Winnipeg Sun, 2 November 2007
By Liz Braun

There's an old joke that goes something like this: Just as an older gent starts slowly backing his Rolls Royce into a parking space, a young man in a Mini zips into the spot first. "That's what you can do when you're young and fast," says the young man as he exits his car.

Without hesitation, the older man continues backing into the spot, crushing the Mini as he goes.

"And that," says the Rolls' driver, "is what you can do when you're old and rich."

Which brings us, ladies and germs, to "Sleuth", a cat-and-mouse tale about male competition. Michael Caine is old and rich in this movie, and Jude Law is young and fast. The prize they're ostensible fighting over is Caine's wife, although she's never seen. Nobody other than these two actors appears in the film.

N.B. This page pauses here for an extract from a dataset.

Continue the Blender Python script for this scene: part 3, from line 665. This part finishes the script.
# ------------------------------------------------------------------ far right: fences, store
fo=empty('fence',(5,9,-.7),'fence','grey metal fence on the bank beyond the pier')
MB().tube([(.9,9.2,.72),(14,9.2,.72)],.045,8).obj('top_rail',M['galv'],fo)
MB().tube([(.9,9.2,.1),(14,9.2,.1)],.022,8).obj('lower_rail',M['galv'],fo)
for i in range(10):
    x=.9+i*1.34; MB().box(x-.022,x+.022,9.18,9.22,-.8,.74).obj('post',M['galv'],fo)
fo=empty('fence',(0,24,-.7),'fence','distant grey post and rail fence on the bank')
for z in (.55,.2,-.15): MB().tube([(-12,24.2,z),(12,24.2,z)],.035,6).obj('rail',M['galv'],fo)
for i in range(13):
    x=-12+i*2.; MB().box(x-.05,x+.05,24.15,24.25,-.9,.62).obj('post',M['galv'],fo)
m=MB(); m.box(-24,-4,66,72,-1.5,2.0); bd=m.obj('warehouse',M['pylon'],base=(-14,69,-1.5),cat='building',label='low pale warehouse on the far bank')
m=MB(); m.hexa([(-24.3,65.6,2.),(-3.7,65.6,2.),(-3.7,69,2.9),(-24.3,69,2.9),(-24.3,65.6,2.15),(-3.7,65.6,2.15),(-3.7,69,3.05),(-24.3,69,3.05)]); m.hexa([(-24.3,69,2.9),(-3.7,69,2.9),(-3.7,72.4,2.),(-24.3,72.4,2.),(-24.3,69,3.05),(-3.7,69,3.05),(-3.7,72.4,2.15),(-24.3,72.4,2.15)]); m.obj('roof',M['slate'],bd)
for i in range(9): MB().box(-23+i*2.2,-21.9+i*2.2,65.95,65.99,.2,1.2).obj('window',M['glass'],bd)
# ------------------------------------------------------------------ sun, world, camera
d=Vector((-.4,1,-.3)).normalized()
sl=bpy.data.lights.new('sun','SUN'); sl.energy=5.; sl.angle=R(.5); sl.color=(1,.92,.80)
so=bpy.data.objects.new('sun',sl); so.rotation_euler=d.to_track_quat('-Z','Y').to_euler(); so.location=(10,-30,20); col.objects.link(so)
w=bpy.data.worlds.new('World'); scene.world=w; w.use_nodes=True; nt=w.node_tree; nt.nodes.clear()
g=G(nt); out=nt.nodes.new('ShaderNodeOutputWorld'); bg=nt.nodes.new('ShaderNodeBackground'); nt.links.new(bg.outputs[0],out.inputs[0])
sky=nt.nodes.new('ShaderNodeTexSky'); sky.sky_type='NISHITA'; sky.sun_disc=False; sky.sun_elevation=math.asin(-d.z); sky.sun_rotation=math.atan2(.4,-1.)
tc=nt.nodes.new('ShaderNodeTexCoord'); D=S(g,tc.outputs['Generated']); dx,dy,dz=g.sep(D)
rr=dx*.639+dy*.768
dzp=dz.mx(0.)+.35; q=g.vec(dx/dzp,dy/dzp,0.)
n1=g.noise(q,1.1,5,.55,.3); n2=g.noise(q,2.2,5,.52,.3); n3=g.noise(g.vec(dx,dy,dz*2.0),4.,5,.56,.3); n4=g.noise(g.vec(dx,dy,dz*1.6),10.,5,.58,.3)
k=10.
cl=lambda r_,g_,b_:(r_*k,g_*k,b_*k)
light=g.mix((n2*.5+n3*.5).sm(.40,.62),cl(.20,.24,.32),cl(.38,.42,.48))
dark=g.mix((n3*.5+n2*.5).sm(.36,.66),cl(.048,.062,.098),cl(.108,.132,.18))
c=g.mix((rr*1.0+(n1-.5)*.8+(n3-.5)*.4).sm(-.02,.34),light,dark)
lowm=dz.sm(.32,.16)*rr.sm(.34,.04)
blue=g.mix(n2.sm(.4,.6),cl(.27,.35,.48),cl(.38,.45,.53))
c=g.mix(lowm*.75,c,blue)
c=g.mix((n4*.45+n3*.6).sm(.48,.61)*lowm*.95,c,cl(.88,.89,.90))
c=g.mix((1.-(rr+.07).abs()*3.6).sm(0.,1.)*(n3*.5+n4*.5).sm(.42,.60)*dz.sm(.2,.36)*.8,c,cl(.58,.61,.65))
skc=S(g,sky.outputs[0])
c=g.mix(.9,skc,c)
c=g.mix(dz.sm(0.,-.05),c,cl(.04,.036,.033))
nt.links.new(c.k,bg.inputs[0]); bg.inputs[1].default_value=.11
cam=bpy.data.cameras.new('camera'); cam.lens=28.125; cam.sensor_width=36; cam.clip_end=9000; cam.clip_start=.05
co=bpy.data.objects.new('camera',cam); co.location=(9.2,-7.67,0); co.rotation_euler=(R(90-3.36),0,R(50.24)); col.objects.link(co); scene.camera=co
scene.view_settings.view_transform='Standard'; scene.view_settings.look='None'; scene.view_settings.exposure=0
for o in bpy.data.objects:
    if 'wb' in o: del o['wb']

Law is the young lover. He comes to Caine's house to tell him that he must give his wife a divorce. Caine, a hugely successful novelist, pretends to go along with that notion, although he cautions Law that the woman they both want has expensive tastes. He talks Law into an illegal scheme, one that will give them all a lot of money. The game is afoot, and it's a dangerous one. The action becomes increasingly sinister, and Law appears to be on the losing end. Can he find a way to get his own back? Indeed he can.

The manipulations multiply.

This version of "Sleuth" is not exactly a remake of the 1972 film, although both are based on the play by Anthony Shaffer. Harold Pinter wrote the screenplay for this second go-round, and Kenneth Branagh directs, but the end result is still more like a stage play than a movie.

The work is edgy and in-your-face (and Pinter has ladled on the black humour) and both Caine and Law are at the top of their game. Their performances are everything. In real life, Law's tabloid reputation as a callow philanderer serves the role nicely, and you may be surprised by how good he can be, given the right material.

As for Sir Michael Caine, this performance is a happy reminder of his brilliance. He fuels the action and the mood, which spins around from covetous and murderous through to fraternal, conciliatory and even seductive. You'll love watching this thing.

Or maybe you won't. Although the first half is much better than the second, "Sleuth" is intense, wordy, wordly and thought-provoking overall. It may not appeal to adolescent boys. Imagine that.